Hollywood’s most noteworthy roles in 2015 and 2016, years where not one actor or actress of color received a nomination, were played by men and women of color: David Oyelowo, who played Dr. Martin Luther King, Jr. in 2015’s Selma, and Idris Elba, who played the enigmatic Commandant in 2016’s Beasts of No Nation, among countless others like the men who portrayed N.W.A. in the group’s 2015 biopic Straight Outta Compton. These past injustices, then, would appear to lie not within the film industry itself, but within the academy. Last year, 76 percent of academy voters were men and over 90 percent were white.

This year’s record number of nominations of actors and actresses of color comes at a time of heightening social tensions.
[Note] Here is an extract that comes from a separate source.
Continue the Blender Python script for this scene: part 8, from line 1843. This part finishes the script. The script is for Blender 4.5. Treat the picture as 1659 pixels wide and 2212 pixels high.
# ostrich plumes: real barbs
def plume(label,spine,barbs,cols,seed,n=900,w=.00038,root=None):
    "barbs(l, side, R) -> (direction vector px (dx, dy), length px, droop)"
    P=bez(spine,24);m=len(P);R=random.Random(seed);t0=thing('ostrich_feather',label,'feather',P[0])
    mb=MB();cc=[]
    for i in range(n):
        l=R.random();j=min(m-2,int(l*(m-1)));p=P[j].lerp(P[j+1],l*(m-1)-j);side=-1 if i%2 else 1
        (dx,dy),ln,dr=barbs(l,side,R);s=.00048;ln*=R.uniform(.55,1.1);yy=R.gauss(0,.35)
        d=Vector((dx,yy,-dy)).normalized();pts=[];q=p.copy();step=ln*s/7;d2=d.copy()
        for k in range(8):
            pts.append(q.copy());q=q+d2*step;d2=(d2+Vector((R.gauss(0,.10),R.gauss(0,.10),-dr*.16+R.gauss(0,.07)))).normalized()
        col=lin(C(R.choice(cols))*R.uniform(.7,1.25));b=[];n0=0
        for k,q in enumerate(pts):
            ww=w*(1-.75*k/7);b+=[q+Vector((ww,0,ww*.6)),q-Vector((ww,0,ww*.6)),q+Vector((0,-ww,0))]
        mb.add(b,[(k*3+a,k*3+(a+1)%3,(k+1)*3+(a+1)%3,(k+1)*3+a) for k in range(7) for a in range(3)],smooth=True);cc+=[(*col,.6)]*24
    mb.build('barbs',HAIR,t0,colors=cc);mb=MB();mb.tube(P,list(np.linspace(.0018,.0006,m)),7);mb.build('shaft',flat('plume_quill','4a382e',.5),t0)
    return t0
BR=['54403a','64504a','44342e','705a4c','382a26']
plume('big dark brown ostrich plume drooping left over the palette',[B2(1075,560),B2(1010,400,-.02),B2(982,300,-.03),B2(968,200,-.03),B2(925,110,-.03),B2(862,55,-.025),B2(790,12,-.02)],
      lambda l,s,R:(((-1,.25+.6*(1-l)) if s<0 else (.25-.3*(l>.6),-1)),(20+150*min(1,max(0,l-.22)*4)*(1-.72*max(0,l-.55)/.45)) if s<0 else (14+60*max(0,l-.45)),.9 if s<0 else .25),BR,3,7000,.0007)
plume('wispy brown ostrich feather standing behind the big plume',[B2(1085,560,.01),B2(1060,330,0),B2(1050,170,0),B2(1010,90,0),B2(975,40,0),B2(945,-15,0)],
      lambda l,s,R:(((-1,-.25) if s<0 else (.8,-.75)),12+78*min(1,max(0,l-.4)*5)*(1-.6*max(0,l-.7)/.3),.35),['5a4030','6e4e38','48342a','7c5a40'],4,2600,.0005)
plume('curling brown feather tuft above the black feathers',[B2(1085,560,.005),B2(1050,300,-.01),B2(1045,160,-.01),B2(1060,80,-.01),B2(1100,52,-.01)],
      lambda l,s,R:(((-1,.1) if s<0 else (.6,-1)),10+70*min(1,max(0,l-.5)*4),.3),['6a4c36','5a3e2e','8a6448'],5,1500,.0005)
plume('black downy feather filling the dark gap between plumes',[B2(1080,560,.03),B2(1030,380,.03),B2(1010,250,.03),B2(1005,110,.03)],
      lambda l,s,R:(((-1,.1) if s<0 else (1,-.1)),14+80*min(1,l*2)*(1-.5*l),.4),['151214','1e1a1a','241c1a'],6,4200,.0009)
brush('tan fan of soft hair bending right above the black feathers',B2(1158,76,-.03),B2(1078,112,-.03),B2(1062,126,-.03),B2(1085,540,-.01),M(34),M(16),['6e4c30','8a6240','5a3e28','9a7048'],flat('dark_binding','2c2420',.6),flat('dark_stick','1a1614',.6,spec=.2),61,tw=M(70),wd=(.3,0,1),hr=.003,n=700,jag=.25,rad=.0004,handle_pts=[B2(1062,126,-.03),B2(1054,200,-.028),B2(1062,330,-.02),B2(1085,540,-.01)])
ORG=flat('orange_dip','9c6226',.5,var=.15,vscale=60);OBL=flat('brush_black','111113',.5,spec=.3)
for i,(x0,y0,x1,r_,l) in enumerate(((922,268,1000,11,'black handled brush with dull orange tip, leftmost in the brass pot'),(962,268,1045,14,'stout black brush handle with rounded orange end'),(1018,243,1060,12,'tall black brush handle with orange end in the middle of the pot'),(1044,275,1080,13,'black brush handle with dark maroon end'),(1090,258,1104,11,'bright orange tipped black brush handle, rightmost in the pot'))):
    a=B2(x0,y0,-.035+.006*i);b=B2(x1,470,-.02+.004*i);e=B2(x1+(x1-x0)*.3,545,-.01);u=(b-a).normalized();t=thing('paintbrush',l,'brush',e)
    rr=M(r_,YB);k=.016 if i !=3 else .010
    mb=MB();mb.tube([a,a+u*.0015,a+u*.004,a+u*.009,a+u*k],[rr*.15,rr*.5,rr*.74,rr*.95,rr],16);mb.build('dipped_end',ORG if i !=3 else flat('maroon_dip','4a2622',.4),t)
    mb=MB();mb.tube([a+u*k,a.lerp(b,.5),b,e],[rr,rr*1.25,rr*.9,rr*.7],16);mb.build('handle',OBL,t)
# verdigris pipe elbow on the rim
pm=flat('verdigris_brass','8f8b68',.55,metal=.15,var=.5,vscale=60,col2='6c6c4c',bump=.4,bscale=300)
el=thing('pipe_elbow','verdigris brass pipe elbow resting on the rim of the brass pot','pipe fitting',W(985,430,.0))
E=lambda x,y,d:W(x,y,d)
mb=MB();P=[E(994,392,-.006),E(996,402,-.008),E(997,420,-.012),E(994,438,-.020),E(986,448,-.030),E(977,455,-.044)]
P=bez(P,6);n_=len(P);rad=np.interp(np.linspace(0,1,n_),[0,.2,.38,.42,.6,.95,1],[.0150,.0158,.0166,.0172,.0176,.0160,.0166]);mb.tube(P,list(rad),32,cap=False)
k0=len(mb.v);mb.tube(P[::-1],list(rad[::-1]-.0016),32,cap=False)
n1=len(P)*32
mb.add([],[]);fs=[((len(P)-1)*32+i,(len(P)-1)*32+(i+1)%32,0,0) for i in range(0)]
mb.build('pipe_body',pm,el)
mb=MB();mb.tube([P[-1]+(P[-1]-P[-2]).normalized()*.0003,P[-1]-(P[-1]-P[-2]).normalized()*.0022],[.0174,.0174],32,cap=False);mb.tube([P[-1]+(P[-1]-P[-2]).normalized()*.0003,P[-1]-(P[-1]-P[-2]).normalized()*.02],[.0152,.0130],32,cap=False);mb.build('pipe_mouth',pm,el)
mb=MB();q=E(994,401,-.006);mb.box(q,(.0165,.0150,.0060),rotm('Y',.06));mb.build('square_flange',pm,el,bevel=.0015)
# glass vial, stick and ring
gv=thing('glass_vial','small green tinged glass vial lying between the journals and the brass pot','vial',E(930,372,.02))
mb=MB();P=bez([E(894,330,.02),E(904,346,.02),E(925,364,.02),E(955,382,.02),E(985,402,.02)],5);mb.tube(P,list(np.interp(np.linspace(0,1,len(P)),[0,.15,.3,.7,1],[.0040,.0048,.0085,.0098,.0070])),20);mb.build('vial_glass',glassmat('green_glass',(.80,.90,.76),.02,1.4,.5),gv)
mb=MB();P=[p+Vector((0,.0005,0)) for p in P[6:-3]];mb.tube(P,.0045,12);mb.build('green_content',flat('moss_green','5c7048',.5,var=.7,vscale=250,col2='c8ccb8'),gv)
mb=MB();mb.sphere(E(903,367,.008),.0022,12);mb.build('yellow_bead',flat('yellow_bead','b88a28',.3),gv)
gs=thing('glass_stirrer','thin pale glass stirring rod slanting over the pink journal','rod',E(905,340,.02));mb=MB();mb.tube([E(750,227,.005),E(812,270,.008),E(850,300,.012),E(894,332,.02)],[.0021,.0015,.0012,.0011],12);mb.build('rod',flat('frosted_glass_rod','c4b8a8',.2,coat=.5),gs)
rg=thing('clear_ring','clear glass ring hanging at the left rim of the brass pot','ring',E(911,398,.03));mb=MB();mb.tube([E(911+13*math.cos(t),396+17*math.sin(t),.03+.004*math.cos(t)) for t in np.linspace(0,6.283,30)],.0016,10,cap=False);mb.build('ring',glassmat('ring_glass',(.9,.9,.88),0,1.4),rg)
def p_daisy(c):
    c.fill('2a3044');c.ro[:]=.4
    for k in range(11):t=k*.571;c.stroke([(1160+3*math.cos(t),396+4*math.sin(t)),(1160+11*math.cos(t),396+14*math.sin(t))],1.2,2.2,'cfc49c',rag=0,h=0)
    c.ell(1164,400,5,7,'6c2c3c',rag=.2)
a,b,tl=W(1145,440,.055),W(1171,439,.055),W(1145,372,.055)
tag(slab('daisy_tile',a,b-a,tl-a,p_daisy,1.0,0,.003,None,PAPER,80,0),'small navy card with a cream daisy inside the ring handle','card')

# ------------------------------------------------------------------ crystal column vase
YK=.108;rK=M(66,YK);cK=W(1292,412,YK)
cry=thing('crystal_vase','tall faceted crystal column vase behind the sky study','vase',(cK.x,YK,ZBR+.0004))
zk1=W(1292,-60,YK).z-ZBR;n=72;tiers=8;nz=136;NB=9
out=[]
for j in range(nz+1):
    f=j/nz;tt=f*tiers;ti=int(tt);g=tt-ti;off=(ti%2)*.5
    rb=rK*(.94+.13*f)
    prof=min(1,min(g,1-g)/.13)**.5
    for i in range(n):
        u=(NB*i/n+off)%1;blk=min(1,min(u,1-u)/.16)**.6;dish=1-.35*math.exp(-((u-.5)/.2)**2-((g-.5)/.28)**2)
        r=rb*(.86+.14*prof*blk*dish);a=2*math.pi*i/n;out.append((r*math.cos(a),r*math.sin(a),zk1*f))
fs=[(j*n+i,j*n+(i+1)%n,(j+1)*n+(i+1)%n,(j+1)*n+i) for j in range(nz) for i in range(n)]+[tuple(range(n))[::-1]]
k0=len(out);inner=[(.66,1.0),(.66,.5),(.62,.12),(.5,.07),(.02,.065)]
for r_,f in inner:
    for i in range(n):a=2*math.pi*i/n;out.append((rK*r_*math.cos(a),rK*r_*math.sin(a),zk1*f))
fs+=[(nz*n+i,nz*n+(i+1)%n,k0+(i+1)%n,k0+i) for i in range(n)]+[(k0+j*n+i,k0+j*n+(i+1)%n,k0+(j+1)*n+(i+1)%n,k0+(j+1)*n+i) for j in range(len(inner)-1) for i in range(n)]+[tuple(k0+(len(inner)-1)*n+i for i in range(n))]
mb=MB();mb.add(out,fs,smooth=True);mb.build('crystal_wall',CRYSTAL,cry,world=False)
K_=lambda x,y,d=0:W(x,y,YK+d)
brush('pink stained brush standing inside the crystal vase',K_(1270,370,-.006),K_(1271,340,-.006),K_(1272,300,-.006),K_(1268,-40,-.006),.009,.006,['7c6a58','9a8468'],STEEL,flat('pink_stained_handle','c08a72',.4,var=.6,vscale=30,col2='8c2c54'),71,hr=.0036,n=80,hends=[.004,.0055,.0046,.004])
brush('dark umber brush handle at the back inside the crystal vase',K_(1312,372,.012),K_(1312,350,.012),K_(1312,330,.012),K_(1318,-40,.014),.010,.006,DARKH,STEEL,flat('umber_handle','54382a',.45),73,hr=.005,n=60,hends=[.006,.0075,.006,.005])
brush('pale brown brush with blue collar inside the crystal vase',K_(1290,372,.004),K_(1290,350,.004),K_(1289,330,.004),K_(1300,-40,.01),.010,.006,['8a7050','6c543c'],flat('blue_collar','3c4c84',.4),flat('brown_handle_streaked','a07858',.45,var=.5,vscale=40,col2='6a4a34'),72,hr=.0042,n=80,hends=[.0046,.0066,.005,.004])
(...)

President Donald Trump’s inauguration ushered in a new epoch of nativist policy—or, in Trump’s own words, an “America First” era.

The White House recently banned nationals from a number of countries across parts of East Africa and the Middle East from entering the United States, a decision that sent shockwaves through the country and immediately left its mark on the entertainment world. News outlets first reported that Asghar Farhadi, an Iranian film director nominated for Best Foreign Language Film for his work directing The Salesman, may not be able to enter the country to attend the award ceremony that is scheduled to happen on Feb. 26. The following day, Farhadi released a statement saying that he was actively choosing not to attend the ceremony in protest of Trump’s immigration ban, arguing that the ban’s only purpose is to keep Muslims from entering the country.

The record number of actors and actresses of color who received nominations this year does certainly mark a welcome change, but does little to soften the blow that the new administration is dealing to the country’s socioeconomic landscape. Despite the progress made toward a more diverse Academy Awards ceremony this year, it will be difficult for the industry as a whole to make any lasting change so long as marginalized communities in the United States and beyond remain under threat.